Sosyal Medya

ABD ve Avrupa'yla ilişkiler yeniden düzelebilecek mi?

“Türkiye ile batı arasındaki ilişkiler düzelme yoluna girer mi?” sorusunun sıkça sorulduğu ve zihinleri meşgul ettiği böyle bir ortamda, önceki gün Akdeniz’den gelen bir haber yeniden sinirlerin gerilmesine yol açtı.



Cumhurbaşkanı Tayyip Erdoğan’ın Kasım ayının ikinci haftasında “Ekonomide ve hukukta yeni bir seferberlik başlatıyoruz” sözleriyle gündeme gelen bir sürecin içinden geçiyoruz.

Deyim yerindeyse yeni bir tünelin içine girmiş durumdayız.

Önümüzdeki günlerde, Hazine ve Maliye Bakanı Lütfi Elvan ile Adalet Bakanı Abdulhamit Gül’ün iş dünyasıyla bir araya gelip istişarelerde bulunacağını biliyoruz.

Devamında bir paket hazırlanacak ve atılacak adımlar, tahminlere göre Aralık ayının ilk ya da ikinci haftası, yine Cumhurbaşkanı Erdoğan tarafından kamuoyuna duyurulacak.
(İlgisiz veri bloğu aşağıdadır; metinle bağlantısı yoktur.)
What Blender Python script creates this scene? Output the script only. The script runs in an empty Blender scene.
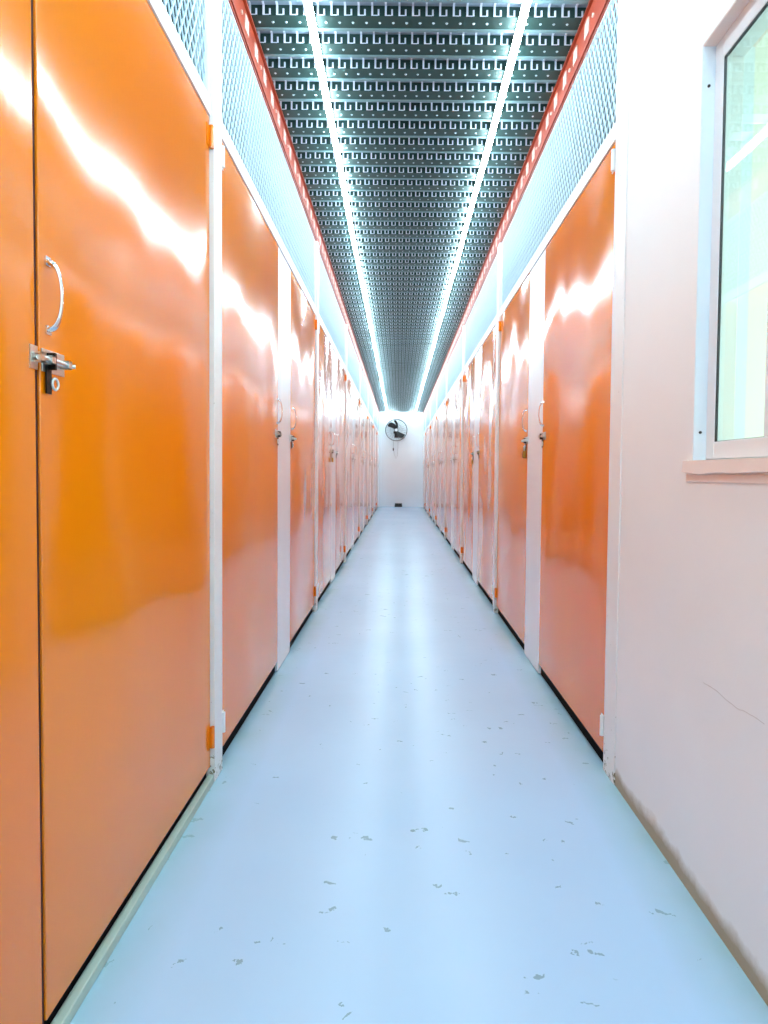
import bpy, math, random
from mathutils import Vector, Matrix, Euler
random.seed(7)
SC = bpy.context.scene
COL = SC.collection

# ------------------------------------------------------------------ dimensions (metres)
CAM_H = 1.05
XL, XR = -0.627, 0.739          # faces of the left and right rows of doors
END = 19.65                     # far wall
DOOR_B, DOOR_T = 0.055, 2.200   # underside and top of the door leaves
RAIL_T = 2.262                  # top of the white rail = underside of the wire mesh
BEAM_B, DECK = 2.755, 2.903     # underside of the orange beams, underside of the deck
PERIOD = 2.645
POST0, POSTW = 2.128, 0.115
BACK = -2.6
SIDE = 1.25                     # depth of the storage units

def s2l(c):
    return tuple(((v/255)/12.92 if v/255 <= .04045 else ((v/255+.055)/1.055)**2.4) for v in c) + (1,)

# ------------------------------------------------------------------ materials
def new_mat(name):
    m = bpy.data.materials.new(name); m.use_nodes = True
    nt = m.node_tree
    return m, nt, nt.nodes['Principled BSDF']

def simple(name, rgb, rough=.5, metal=0., spec=.5):
    m, nt, b = new_mat(name)
    b.inputs['Base Color'].default_value = s2l(rgb)
    b.inputs['Roughness'].default_value = rough
    b.inputs['Metallic'].default_value = metal
    b.inputs['Specular IOR Level'].default_value = spec
    return m

def N(nt, typ, **kw):
    n = nt.nodes.new(typ)
    for k, v in kw.items():
        if k in n.inputs: n.inputs[k].default_value = v
        else: setattr(n, k, v)
    return n

def ramp(nt, src, stops):
    r = nt.nodes.new('ShaderNodeValToRGB')
    e = r.color_ramp.elements
    while len(e) < len(stops): e.new(.5)
    for el, (p, c) in zip(e, stops):
        el.position = p; el.color = c if len(c) == 4 else tuple(c)+(1,)
    nt.links.new(src, r.inputs[0])
    return r

def mixc(nt, fac, a, b):
    n = nt.nodes.new('ShaderNodeMix'); n.data_type = 'RGBA'
    for sock, v in ((0, fac), (6, a), (7, b)):
        if isinstance(v, (int, float)): n.inputs[sock].default_value = v
        elif isinstance(v, tuple): n.inputs[sock].default_value = v
        else: nt.links.new(v, n.inputs[sock])
    return n.outputs[2]

def mapping(nt, src, scale, loc=None):
    mp = nt.nodes.new('ShaderNodeMapping'); mp.inputs['Scale'].default_value = scale
    nt.links.new(src, mp.inputs['Vector'])
    if loc is not None: nt.links.new(loc, mp.inputs['Location'])
    return mp.outputs[0]

def orange_paint():
    m, nt, b = new_mat('orange_gloss_paint')
    L = nt.links.new
    tc = N(nt, 'ShaderNodeTexCoord'); oi = N(nt, 'ShaderNodeObjectInfo')
    vm = N(nt, 'ShaderNodeVectorMath', operation='SCALE'); vm.inputs[0].default_value = (37, 53, 71)
    L(oi.outputs['Random'], vm.inputs['Scale'])
    nz = N(nt, 'ShaderNodeTexNoise', Scale=1.3, Detail=1.0)
    L(mapping(nt, tc.outputs['Object'], (1, 1, .6), vm.outputs[0]), nz.inputs['Vector'])
    base = ramp(nt, nz.outputs['Fac'], [(.3, s2l((236, 122, 2))), (.7, s2l((240, 136, 3)))])
    L(base.outputs[0], b.inputs['Base Color'])
    # sheet steel is never dead flat: broad dents, and fine vertical brush marks in the paint
    big = N(nt, 'ShaderNodeTexNoise', Scale=1.6, Detail=.6, Roughness=.4)
    L(mapping(nt, tc.outputs['Object'], (1, 1, .75), vm.outputs[0]), big.inputs['Vector'])
    fine = N(nt, 'ShaderNodeTexNoise', Scale=30, Detail=3.0)
    L(mapping(nt, tc.outputs['Object'], (1, 1.6, .10), vm.outputs[0]), fine.inputs['Vector'])
    b1 = N(nt, 'ShaderNodeBump', Strength=1.0, Distance=.030); L(big.outputs['Fac'], b1.inputs['Height'])
    b2 = N(nt, 'ShaderNodeBump', Strength=1.0, Distance=.00012); L(fine.outputs['Fac'], b2.inputs['Height'])
    L(b1.outputs[0], b2.inputs['Normal']); L(b2.outputs[0], b.inputs['Normal'])
    b.inputs['Roughness'].default_value = .32
    b.inputs['Specular IOR Level'].default_value = .0
    b.inputs['Coat Weight'].default_value = 1.0; b.inputs['Coat Roughness'].default_value = .10; b.inputs['Coat IOR'].default_value = 1.66
    L(b2.outputs[0], b.inputs['Coat Normal'])
    return m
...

Bu sürecin bir ayağında ekonomi ve hukukta atılacak adımlar, diğer ayağında ise Avrupa ve ABD ile ilişkileri düzeltme arayışları var.
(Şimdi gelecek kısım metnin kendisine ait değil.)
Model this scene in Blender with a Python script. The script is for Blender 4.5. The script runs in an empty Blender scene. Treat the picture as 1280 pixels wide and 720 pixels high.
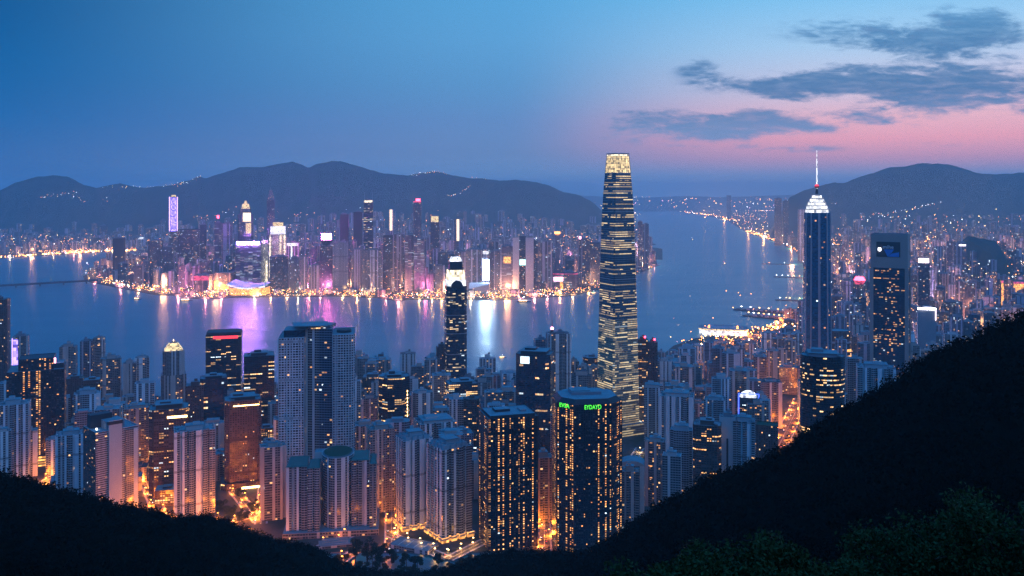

İkisinin eşzamanlı yürümesi önem taşıyor.

Neden derseniz, sadece ekonomi, demokrasi ve hukuk alanında atılacak ‘iyileştirme’ adımları yetmiyor, yatırım atmosferinin güçlenmesi için aynı zamanda Türkiye’nin Batı ile ilişkilerinin de olabildiğince ‘dingin’ ve ‘öngörülebilir’ halde olması gerekiyor.

Hatırlayalım, piyasaların özellikle Amerika ile ilişkilere ne kadar duyarlı olduğunu Rahip Brunson krizinde gördük.

Cumhurbaşkanı Erdoğan, ekonomi ve hukukta atılacak adımlarla eşzamanlı olarak batı ile ilişkileri düzeltmek için güçlü bir irade ortaya koydu:

“Kendimizi başka yerlerde değil, Avrupa’da görüyor, geleceğimizi Avrupa ile birlikte kurmayı tasavvur ediyoruz” sözleriyle.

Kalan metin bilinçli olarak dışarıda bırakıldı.